> _DIRECTIVE_
For the data below, transcribe the part that opens with the line containing "Model this scene" and closes with the line containing "return at(603.7 +", exactly and with no pictures.

>> begin ENTRIES SUPPLIED

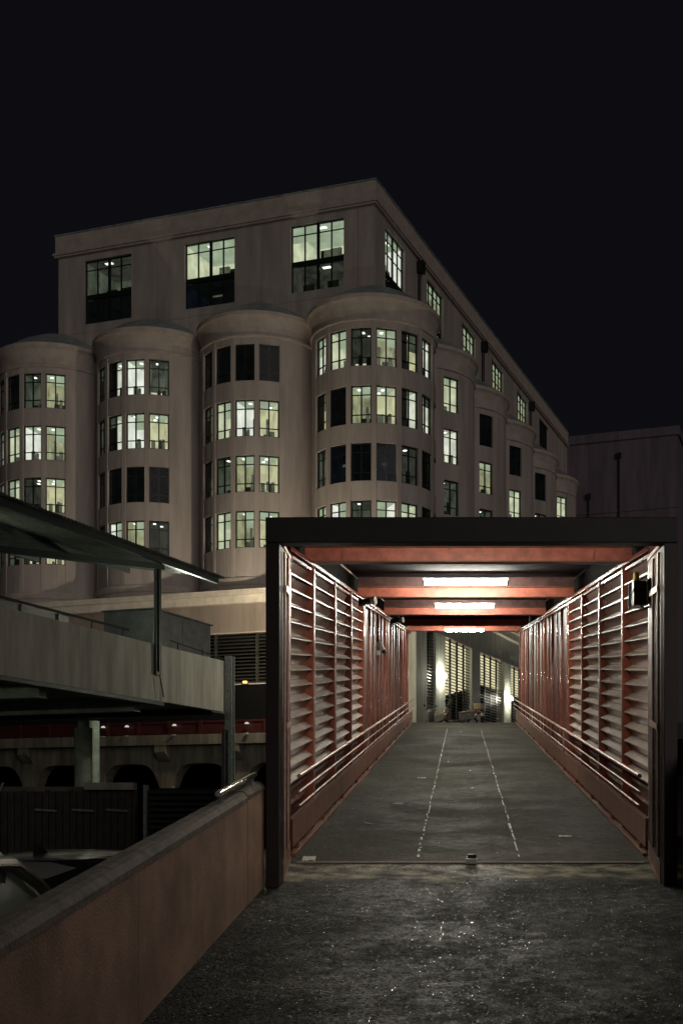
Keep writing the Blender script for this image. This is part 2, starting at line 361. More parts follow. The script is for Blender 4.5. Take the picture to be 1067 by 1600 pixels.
# portal
YF = 9.5
for sgn, xi, xo, xr in ((-1, -1.44, -1.55, XL), (1, 1.60, 1.707, XR)):
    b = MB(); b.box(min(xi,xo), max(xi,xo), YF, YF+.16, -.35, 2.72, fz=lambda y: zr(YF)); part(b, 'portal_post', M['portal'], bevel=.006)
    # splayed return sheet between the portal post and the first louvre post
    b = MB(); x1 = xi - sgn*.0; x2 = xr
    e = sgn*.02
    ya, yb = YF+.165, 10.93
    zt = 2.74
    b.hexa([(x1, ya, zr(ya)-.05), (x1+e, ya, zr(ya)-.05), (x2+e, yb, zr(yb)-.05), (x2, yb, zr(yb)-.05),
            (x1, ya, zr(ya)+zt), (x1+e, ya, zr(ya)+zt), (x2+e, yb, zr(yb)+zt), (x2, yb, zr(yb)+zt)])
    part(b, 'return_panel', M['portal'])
    def xs_(y): return x1 + (x2-x1)*(y-ya)/(yb-ya)
    for yy in (YF+.19, YF+.72):
        b = MB(); b.tube((xs_(yy)-sgn*.015, yy, zr(yy)+.20), (xs_(yy)-sgn*.015, yy, zr(yy)+2.66), .012, 8); part(b, 'guide_rod', M['inox'], smooth=True)
    for hh in (2.345, 1.23):
        b = MB(); ys, ye = YF+.17, YF+.95
        b.hexa([(xs_(ys)-sgn*.028, ys, zr(ys)+hh), (xs_(ys)-sgn*.034, ys, zr(ys)+hh), (xs_(ye)-sgn*.034, ye, zr(ye)+hh), (xs_(ye)-sgn*.028, ye, zr(ye)+hh),
                (xs_(ys)-sgn*.028, ys, zr(ys)+hh+.05), (xs_(ys)-sgn*.034, ys, zr(ys)+hh+.05), (xs_(ye)-sgn*.034, ye, zr(ye)+hh+.05), (xs_(ye)-sgn*.028, ye, zr(ye)+hh+.05)])
        part(b, 'strap', M['inox'])
    # top trim and foot strip
    for (ha, hb, nm, mm) in ((2.70, 2.735, 'trim_strip', 'inox'), (-.03, .012, 'foot_strip', 'kick')):
        b = MB(); d1 = -sgn*.012; d2 = -sgn*.003
        b.hexa([(x1+d2, ya, zr(ya)+ha), (x1+d1, ya, zr(ya)+ha), (x2+d1, yb, zr(yb)+ha), (x2+d2, yb, zr(yb)+ha),
                (x1+d2, ya, zr(ya)+hb), (x1+d1, ya, zr(ya)+hb), (x2+d1, yb, zr(yb)+hb), (x2+d2, yb, zr(yb)+hb)])
        part(b, nm, M[mm])
    b = MB(); b.hexa([(x1+d2, ya, zr(ya)-.02), (x1-sgn*.006, ya, zr(ya)-.02), (x2-sgn*.006, yb, zr(yb)-.02), (x2+d2, yb, zr(yb)-.02),
                      (x1+d2, ya, zr(ya)+.16), (x1-sgn*.006, ya, zr(ya)+.16), (x2-sgn*.006, yb, zr(yb)+.16), (x2+d2, yb, zr(yb)+.16)])
    part(b, 'foot_plate', M['kick'])
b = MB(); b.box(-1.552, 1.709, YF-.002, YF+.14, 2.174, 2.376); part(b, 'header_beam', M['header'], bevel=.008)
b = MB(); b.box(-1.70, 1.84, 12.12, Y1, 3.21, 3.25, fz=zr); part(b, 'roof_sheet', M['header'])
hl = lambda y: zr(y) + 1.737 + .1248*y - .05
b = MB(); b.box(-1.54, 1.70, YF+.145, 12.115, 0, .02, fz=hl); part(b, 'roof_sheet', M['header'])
yc = 12.13
while yc < Y1-.2:
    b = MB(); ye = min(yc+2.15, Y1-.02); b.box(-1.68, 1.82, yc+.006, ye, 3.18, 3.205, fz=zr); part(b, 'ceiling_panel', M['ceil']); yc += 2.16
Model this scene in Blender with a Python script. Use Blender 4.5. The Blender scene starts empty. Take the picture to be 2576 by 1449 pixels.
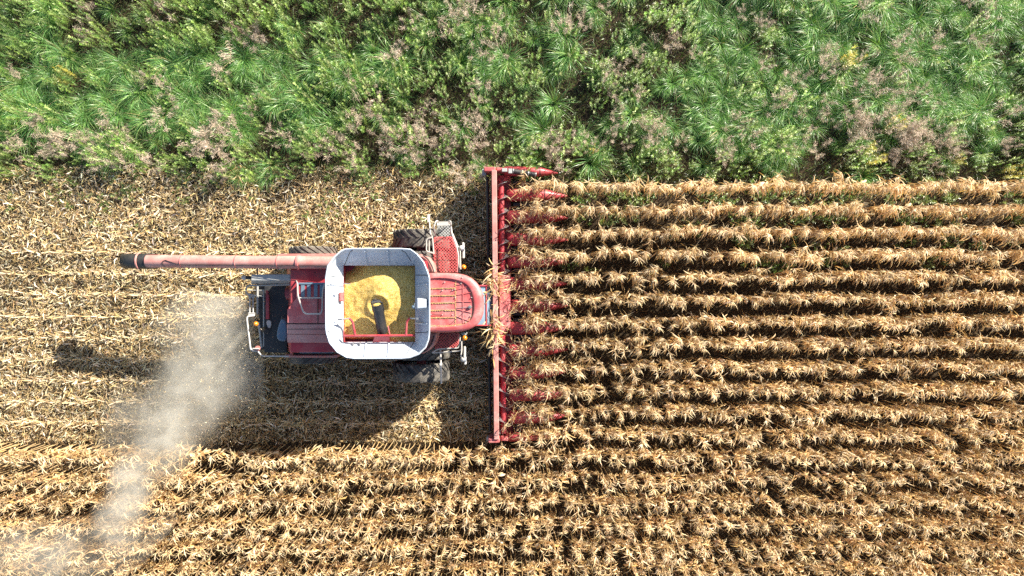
import bpy, math, random
import numpy as np
from mathutils import Vector, Matrix

R = math.radians
rng = np.random.default_rng(7)
random.seed(7)
scene = bpy.context.scene
COL = scene.collection
H = 24.5                                   # camera height

def S(z):                                   # metres per pixel of a 2576 px wide survey of the site at height z
    return 1.5 * (H - z) / 2576.0
def at(px, py, z):
    return Vector(((px - 1288) * S(z), (724.5 - py) * S(z), z))
def c(u, v, z):                             # the close survey of the machine
    return at(603.7 + u * .29515, 553.4 + v * .29515, z)

# ------------------------------------------------------------------ materials
def new_mat(name):
    m = bpy.data.materials.new(name); m.use_nodes = True
    nt = m.node_tree; nt.nodes.clear()
    out = nt.nodes.new('ShaderNodeOutputMaterial')
    return m, nt, out
def N(nt, t, **kw):
    n = nt.nodes.new(t)
    for k, v in kw.items():
        setattr(n, k, v)
    return n
def ramp(nt, stops, interp='LINEAR'):
    n = nt.nodes.new('ShaderNodeValToRGB'); cr = n.color_ramp; cr.interpolation = interp
    while len(cr.elements) > 1: cr.elements.remove(cr.elements[-1])
    cr.elements[0].position = stops[0][0]; cr.elements[0].color = (*stops[0][1], 1)
    for p, col in stops[1:]:
        e = cr.elements.new(p); e.color = (*col, 1)
    return n
def noise(nt, scale, detail=4, rough=.6, vec=None):
    n = nt.nodes.new('ShaderNodeTexNoise'); n.inputs['Scale'].default_value = scale
    n.inputs['Detail'].default_value = detail; n.inputs['Roughness'].default_value = rough
    if vec is not None: nt.links.new(vec, n.inputs['Vector'])
    return n
def mixc(nt, fac, a, b):
    n = nt.nodes.new('ShaderNodeMix'); n.data_type = 'RGBA'
    for sock, val in ((n.inputs[0], fac), (n.inputs[6], a), (n.inputs[7], b)):
        if isinstance(val, (int, float)): sock.default_value = val
        elif isinstance(val, tuple): sock.default_value = (*val, 1)
        else: nt.links.new(val, sock)
    return n.outputs[2]
def objvec(nt):
    return nt.nodes.new('ShaderNodeTexCoord').outputs['Object']

def leaf_mat(name, rough=.55, trans=.3, spec=.3, tint=(1.1, 1.0, .7)):
    m, nt, out = new_mat(name)
    a = N(nt, 'ShaderNodeAttribute', attribute_name='Col')
    oi = N(nt, 'ShaderNodeObjectInfo')
    hsv = N(nt, 'ShaderNodeHueSaturation')
    mr = N(nt, 'ShaderNodeMapRange'); mr.inputs[3].default_value = .82; mr.inputs[4].default_value = 1.18
    nt.links.new(oi.outputs['Random'], mr.inputs[0]); nt.links.new(mr.outputs[0], hsv.inputs['Value'])
    nt.links.new(a.outputs['Color'], hsv.inputs['Color'])
    p = N(nt, 'ShaderNodeBsdfPrincipled'); p.inputs['Roughness'].default_value = rough
    p.inputs['Specular IOR Level'].default_value = spec
    nt.links.new(hsv.outputs[0], p.inputs['Base Color'])
    t = N(nt, 'ShaderNodeBsdfTranslucent')
    mu = N(nt, 'ShaderNodeMix', data_type='RGBA', blend_type='MULTIPLY'); mu.inputs[0].default_value = 1
    nt.links.new(hsv.outputs[0], mu.inputs[6]); mu.inputs[7].default_value = (*tint, 1)
    nt.links.new(mu.outputs[2], t.inputs['Color'])
    mx = N(nt, 'ShaderNodeMixShader'); mx.inputs[0].default_value = trans
    nt.links.new(p.outputs[0], mx.inputs[1]); nt.links.new(t.outputs[0], mx.inputs[2])
    nt.links.new(mx.outputs[0], out.inputs[0])
    return m

def paint_mat(name, base, dust=(.42, .30, .20), dust_amt=.35, rough=.4, metal=0.0, scratch=None, spec=.5, nscale=2.2):
    m, nt, out = new_mat(name)
    v = objvec(nt)
    n1 = noise(nt, nscale, 6, .65, v); n2 = noise(nt, 26, 5, .7, v); n3 = noise(nt, .9, 3, .5, v)
    r1 = ramp(nt, [(.40, (0, 0, 0)), (.72, (1, 1, 1))]); nt.links.new(n1.outputs[0], r1.inputs[0])
    r2 = ramp(nt, [(.35, (.25, .25, .25)), (.7, (1, 1, 1))]); nt.links.new(n2.outputs[0], r2.inputs[0])
    g = N(nt, 'ShaderNodeMath', operation='MULTIPLY'); nt.links.new(r1.outputs[0], g.inputs[0]); nt.links.new(r2.outputs[0], g.inputs[1])
    g2 = N(nt, 'ShaderNodeMath', operation='MULTIPLY'); nt.links.new(g.outputs[0], g2.inputs[0]); g2.inputs[1].default_value = dust_amt
    dark = tuple(x * .72 for x in base)
    r3 = ramp(nt, [(.35, dark), (.65, base)]); nt.links.new(n3.outputs[0], r3.inputs[0])
    colr = mixc(nt, g2.outputs[0], r3.outputs[0], dust)
    if scratch:
        n4 = noise(nt, 7, 8, .75, v); r4 = ramp(nt, [(.60, (0, 0, 0)), (.70, (1, 1, 1))]); nt.links.new(n4.outputs[0], r4.inputs[0])
        colr = mixc(nt, r4.outputs[0], colr, scratch)
    p = N(nt, 'ShaderNodeBsdfPrincipled'); nt.links.new(colr, p.inputs['Base Color'])
    p.inputs['Metallic'].default_value = metal; p.inputs['Specular IOR Level'].default_value = spec
    mr = N(nt, 'ShaderNodeMapRange'); mr.inputs[3].default_value = rough; mr.inputs[4].default_value = min(1, rough + .35)
    nt.links.new(g.outputs[0], mr.inputs[0]); nt.links.new(mr.outputs[0], p.inputs['Roughness'])
    b = N(nt, 'ShaderNodeBump'); b.inputs['Strength'].default_value = .15; b.inputs['Distance'].default_value = .01
    nt.links.new(n2.outputs[0], b.inputs['Height']); nt.links.new(b.outputs[0], p.inputs['Normal'])
    nt.links.new(p.outputs[0], out.inputs[0])
    return m

def perforated_mat(name, base, pitch=.075, r=.27):
    m, nt, out = new_mat(name)
    v = objvec(nt)
    def dots(off, rad):
        a = N(nt, 'ShaderNodeVectorMath', operation='SCALE'); nt.links.new(v, a.inputs[0]); a.inputs['Scale'].default_value = 1 / pitch
        o = N(nt, 'ShaderNodeVectorMath', operation='ADD'); nt.links.new(a.outputs[0], o.inputs[0]); o.inputs[1].default_value = (off, off, 0)
        f = N(nt, 'ShaderNodeVectorMath', operation='FRACTION'); nt.links.new(o.outputs[0], f.inputs[0])
        s = N(nt, 'ShaderNodeVectorMath', operation='SUBTRACT'); nt.links.new(f.outputs[0], s.inputs[0]); s.inputs[1].default_value = (.5, .5, .5)
        k = N(nt, 'ShaderNodeVectorMath', operation='MULTIPLY'); nt.links.new(s.outputs[0], k.inputs[0]); k.inputs[1].default_value = (1, 1, 0)
        l = N(nt, 'ShaderNodeVectorMath', operation='LENGTH'); nt.links.new(k.outputs[0], l.inputs[0])
        c_ = N(nt, 'ShaderNodeMath', operation='LESS_THAN'); nt.links.new(l.outputs['Value'], c_.inputs[0]); c_.inputs[1].default_value = rad
        return c_.outputs[0]
    mx = N(nt, 'ShaderNodeMath', operation='MAXIMUM'); nt.links.new(dots(0, r), mx.inputs[0]); nt.links.new(dots(.5, r), mx.inputs[1])
    n1 = noise(nt, 3, 5, .6, v); r1 = ramp(nt, [(.35, tuple(x * .75 for x in base)), (.6, base), (.8, (.55, .38, .30))]); nt.links.new(n1.outputs[0], r1.inputs[0])
    p = N(nt, 'ShaderNodeBsdfPrincipled'); p.inputs['Roughness'].default_value = .55; nt.links.new(r1.outputs[0], p.inputs['Base Color'])
    t = N(nt, 'ShaderNodeBsdfTransparent')
    ms = N(nt, 'ShaderNodeMixShader'); nt.links.new(mx.outputs[0], ms.inputs[0]); nt.links.new(p.outputs[0], ms.inputs[1]); nt.links.new(t.outputs[0], ms.inputs[2])
    nt.links.new(ms.outputs[0], out.inputs[0])
    return m

def simple_mat(name, base, rough=.5, metal=0, spec=.5, emit=None):
    m, nt, out = new_mat(name)
    v = objvec(nt); n1 = noise(nt, 9, 4, .6, v)
    r1 = ramp(nt, [(.3, tuple(x * .75 for x in base)), (.7, base)]); nt.links.new(n1.outputs[0], r1.inputs[0])
    p = N(nt, 'ShaderNodeBsdfPrincipled'); nt.links.new(r1.outputs[0], p.inputs['Base Color'])
    p.inputs['Roughness'].default_value = rough; p.inputs['Metallic'].default_value = metal; p.inputs['Specular IOR Level'].default_value = spec
    nt.links.new(p.outputs[0], out.inputs[0])
    return m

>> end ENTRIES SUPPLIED

> _TASK RESULT_
Model this scene in Blender with a Python script. Use Blender 4.5. The Blender scene starts empty. Take the picture to be 2576 by 1449 pixels.
import bpy, math, random
import numpy as np
from mathutils import Vector, Matrix

R = math.radians
rng = np.random.default_rng(7)
random.seed(7)
scene = bpy.context.scene
COL = scene.collection
H = 24.5                                   # camera height

def S(z):                                   # metres per pixel of a 2576 px wide survey of the site at height z
    return 1.5 * (H - z) / 2576.0
def at(px, py, z):
    return Vector(((px - 1288) * S(z), (724.5 - py) * S(z), z))
def c(u, v, z):                             # the close survey of the machine
    return at(603.7 + u * .29515, 553.4 + v * .29515, z)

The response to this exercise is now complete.